Available data:
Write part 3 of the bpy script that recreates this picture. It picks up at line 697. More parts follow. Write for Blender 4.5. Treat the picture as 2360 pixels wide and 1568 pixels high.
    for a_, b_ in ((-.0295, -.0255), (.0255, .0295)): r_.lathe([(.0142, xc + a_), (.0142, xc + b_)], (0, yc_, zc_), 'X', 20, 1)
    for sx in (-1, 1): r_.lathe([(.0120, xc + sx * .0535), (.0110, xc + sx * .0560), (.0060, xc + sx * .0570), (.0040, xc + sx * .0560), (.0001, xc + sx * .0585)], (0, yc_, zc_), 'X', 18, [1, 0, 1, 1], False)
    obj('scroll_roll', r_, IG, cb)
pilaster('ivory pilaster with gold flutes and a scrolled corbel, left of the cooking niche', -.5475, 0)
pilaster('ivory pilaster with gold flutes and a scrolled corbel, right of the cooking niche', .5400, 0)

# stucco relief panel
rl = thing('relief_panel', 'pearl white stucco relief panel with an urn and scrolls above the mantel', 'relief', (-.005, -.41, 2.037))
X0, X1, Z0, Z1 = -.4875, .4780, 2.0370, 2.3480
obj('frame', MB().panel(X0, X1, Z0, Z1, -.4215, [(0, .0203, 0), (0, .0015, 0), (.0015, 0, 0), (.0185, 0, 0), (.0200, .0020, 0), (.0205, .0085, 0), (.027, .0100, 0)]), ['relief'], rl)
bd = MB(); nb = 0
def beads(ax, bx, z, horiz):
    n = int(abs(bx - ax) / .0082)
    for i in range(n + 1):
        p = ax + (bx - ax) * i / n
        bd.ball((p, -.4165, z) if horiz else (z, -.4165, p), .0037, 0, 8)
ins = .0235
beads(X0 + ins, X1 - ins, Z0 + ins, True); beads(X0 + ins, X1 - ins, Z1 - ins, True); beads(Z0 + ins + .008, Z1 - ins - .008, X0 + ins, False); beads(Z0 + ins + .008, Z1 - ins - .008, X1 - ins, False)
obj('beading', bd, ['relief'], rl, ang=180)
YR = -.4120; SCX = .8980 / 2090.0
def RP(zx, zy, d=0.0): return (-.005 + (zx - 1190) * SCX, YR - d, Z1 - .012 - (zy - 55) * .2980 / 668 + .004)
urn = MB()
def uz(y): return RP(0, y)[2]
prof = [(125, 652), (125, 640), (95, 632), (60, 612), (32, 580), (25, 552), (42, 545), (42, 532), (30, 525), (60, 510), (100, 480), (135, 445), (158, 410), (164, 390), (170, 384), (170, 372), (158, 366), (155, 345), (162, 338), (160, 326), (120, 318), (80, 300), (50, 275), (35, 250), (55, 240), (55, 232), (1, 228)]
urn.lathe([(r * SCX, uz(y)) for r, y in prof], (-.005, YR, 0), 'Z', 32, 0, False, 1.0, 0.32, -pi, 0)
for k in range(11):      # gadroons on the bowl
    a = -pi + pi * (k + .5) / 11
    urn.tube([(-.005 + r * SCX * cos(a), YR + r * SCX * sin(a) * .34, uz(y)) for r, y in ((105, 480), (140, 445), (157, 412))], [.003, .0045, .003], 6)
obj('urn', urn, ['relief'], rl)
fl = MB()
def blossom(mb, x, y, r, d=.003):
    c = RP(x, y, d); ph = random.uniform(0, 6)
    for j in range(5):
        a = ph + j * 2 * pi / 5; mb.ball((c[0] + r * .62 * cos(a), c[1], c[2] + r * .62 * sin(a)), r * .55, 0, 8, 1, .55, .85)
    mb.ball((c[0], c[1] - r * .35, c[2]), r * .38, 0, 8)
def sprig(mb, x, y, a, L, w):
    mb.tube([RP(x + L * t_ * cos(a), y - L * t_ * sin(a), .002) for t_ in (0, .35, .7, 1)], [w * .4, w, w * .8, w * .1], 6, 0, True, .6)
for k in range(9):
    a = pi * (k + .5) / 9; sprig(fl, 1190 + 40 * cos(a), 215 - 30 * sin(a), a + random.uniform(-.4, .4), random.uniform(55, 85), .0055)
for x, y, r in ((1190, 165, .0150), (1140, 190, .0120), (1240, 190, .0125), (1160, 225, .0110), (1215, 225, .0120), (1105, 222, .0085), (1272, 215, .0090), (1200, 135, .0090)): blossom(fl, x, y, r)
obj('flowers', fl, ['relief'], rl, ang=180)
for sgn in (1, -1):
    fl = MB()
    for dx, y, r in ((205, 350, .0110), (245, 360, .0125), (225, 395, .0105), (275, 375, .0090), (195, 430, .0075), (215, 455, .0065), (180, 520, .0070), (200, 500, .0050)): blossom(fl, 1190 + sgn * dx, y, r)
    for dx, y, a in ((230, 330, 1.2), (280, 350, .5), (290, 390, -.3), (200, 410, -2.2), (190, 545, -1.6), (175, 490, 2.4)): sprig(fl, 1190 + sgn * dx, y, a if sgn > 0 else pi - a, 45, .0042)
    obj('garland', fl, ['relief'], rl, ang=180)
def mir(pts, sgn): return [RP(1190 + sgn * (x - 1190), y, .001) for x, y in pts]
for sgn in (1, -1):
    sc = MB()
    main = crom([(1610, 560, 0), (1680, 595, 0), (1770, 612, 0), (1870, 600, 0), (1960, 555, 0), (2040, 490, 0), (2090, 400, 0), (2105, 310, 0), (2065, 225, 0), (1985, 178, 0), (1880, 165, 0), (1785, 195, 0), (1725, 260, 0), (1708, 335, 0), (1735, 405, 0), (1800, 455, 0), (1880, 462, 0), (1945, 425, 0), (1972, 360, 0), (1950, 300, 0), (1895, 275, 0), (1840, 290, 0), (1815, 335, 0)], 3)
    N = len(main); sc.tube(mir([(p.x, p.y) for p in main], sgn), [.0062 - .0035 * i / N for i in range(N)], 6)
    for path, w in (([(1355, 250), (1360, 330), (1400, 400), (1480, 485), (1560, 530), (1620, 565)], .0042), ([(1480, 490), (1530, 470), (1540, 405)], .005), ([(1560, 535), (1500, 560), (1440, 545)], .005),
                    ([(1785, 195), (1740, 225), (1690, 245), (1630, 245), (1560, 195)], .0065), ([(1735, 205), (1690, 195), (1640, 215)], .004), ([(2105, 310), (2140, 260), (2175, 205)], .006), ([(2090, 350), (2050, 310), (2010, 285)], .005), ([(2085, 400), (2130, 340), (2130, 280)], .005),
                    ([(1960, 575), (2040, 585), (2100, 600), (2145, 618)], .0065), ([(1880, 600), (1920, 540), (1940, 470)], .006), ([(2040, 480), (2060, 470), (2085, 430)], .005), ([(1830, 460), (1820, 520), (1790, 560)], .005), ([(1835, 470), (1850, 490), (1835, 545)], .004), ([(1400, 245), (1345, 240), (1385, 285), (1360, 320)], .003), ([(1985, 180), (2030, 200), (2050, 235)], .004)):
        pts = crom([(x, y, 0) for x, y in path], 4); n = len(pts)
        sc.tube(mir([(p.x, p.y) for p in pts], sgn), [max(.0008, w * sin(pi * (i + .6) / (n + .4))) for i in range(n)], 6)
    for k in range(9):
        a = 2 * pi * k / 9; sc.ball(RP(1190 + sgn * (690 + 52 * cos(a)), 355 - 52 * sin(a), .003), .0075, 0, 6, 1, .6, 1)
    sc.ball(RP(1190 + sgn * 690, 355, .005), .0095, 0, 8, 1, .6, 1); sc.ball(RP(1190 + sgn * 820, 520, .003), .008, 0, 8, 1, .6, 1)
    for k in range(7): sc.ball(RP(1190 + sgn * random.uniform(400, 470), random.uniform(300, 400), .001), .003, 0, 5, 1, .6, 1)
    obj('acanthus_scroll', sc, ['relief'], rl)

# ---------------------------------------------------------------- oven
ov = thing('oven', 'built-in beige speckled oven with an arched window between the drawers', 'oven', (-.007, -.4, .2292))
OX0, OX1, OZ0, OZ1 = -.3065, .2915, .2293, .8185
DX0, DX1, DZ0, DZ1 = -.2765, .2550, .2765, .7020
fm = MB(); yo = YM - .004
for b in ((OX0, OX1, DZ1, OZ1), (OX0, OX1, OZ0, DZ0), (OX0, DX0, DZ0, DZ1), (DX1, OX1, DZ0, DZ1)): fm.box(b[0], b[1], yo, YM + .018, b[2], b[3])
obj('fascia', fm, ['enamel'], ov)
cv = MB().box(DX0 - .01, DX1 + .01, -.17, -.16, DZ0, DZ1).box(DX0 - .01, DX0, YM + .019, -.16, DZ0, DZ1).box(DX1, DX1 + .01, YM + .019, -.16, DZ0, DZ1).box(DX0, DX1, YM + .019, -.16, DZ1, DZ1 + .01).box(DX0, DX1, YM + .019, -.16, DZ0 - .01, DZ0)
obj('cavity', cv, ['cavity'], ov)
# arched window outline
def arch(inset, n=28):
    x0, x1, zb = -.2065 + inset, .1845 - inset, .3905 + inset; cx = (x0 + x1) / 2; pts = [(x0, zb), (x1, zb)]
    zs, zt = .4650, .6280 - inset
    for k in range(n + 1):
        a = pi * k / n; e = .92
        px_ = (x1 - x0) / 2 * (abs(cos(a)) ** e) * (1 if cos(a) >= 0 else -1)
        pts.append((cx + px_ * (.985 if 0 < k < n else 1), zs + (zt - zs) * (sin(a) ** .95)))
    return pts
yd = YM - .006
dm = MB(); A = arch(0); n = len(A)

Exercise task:
Using the data above, restate word for word the lines from its opening line through the line that contains "niche', .5400, 0)", and no more.

Solution to this task:
Write part 3 of the bpy script that recreates this picture. It picks up at line 697. More parts follow. Write for Blender 4.5. Treat the picture as 2360 pixels wide and 1568 pixels high.
    for a_, b_ in ((-.0295, -.0255), (.0255, .0295)): r_.lathe([(.0142, xc + a_), (.0142, xc + b_)], (0, yc_, zc_), 'X', 20, 1)
    for sx in (-1, 1): r_.lathe([(.0120, xc + sx * .0535), (.0110, xc + sx * .0560), (.0060, xc + sx * .0570), (.0040, xc + sx * .0560), (.0001, xc + sx * .0585)], (0, yc_, zc_), 'X', 18, [1, 0, 1, 1], False)
    obj('scroll_roll', r_, IG, cb)
pilaster('ivory pilaster with gold flutes and a scrolled corbel, left of the cooking niche', -.5475, 0)
pilaster('ivory pilaster with gold flutes and a scrolled corbel, right of the cooking niche', .5400, 0)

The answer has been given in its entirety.